Kalangan akademisi nampaknya juga jarang berbicara
mengenai permasalahan upah ini. Mereka
memberikan “maklum” kepada pelaku
usaha yang melanggarnya dengan asumsi perekonomian Indonesia perlu ditumbuhkan dengan
berbagai cara, termasuk efisiensi tenaga kerja dan kenyataan akan tingginya
tngkat pengangguran. Barangkali tema pengupahan diakitkan dengan produktifitas
akan mampu melahirkan kesediaan pengusaha untuk membayar upah yang lebih
tinggi, dengan imbangan pekerja meningkatkan produktifitas kerjanya. Mengingat banyaknya akademisi manajemen di Indonesia dan Yogyakarta
khususnya diharapkan masing-masing akademisi dapat secara individu maupun
koleftif menggagas alternative pemcahan maslah Upah Minimum yang selalu
berulang setiap tahun. Selain itu
kalangan akdemisi juga dapat menggunakan
norma etika bisnis, tidaklah etis di satu sisi pengusaha menikmati laba yang melimpah-limpah sementara pekerjanya
yang berperan dalam pembentukan laba hidup secara pas-pasan atau bahkan dalam kesulitan.
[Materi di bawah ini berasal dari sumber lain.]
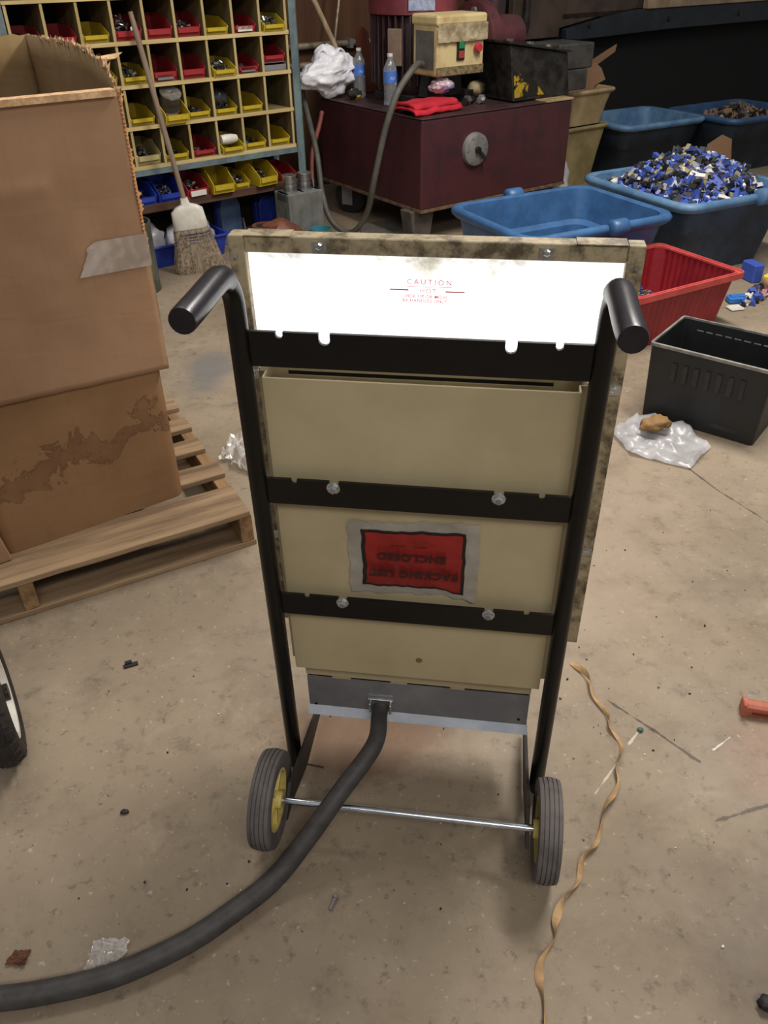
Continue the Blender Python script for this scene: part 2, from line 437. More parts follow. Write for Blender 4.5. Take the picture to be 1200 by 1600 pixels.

Prinsip empati dapat diketengahkan untuk menumbuhkan kesediaan mereka, dengan
berbagi keuntungan yang dihasilkan atas kerja sama pekerja dengan pengusaha.
Tidak ketinggalan ajakan bagi pekerja untuk secara
mandiri berperan sebagai pengawas pengupahan
di tingkat perusahaan. Apabila perusahaannya tidak memberikan upah sebesar Upah
Minimum, pekerja ini akan
membahas masalahanya dengan pihak manajemen ataupun pelaku usaha. Wacana
pengawasan pengupahan ini juga dapat diperluas lagi pada tingkat serikat atau
organisasi pekerja. Serikat pekerja yang anggotanya adalah para pekerja ini
diharapkan dapat berperan lebih aktif baik dalam penentuan besarnya upah di
tingkat perusahaan maupun dalam pengawasan pembayarannya. Pengawasan yang dilakukan oleh serikat
pekerja ini diharapkan lebih efektif karena mempunyai bargaining power yang lebih kuat dibanding dengan pekerja secara
individual.
Jika pembahasan di tingkat perusahaan yang bersifat
bipartite ini belum memberikan hasil, maka masalahnya dapat dikonsultasikan
kepada kantor dinas ketenagaklerjaan di tingkat kabupaten ataupun kota. Pekerja juga dapat
mengadukan masalahanya ke Bupati atau Wali Kota sebagai pihak yang menetapkan besarnya
Upah Minimum. Untuk kasus DIY, karena upah ditetapkan di tingkat propinsi, maka
masalhnya dapat diadukan ke Gubernur. Meskipun sampai saat ini Upah Minimum
seluruh kelima Kabupaten Kota (Gunung Kidul, Bantul, Kulon Progo, Sleman, dan kota) ditetapkan
sama, namun kedepan dapat digagas penentuan Upah Minimum yang ebrbeda mengingat kelima Kabupaten dan
Kota tresebut meskipun secara geografis dekat, namun dari segi tingkat
perekonomian berbeda.
Dari sudut
pandang pelaku usaha, pengawasan ini juga dapat bernilai positif, di mana
permasalahan pengupahan dapat segera dikomunikasikan untuk brsama-sama
dipecahkan. Munculnya pemogokan bukan hanya merugikan secara finansial bagi
kedua belah pihak tetapi juga merusak hubungan
kerja yang sudah terbangun sebelumnya. Ketidakmampuan pelaku usaha dalam
membayar upah minimal sebesar Upah Minimum
juga dapat dikomunikasikan dengan pekerja ataupun serikat pekerjanya,
untuk selanjutnya diambil suatu kesepakatan. Sementara itu dinas
ketenagakerjaan di tingkat kabupaten/kota dapat mengambil peran dalam legalisasi
dan pengawasan pelaku usaha yang
mengajukan penundaan pembayaran Upah Minimum sesuai dengan ketentuan yang berlaku.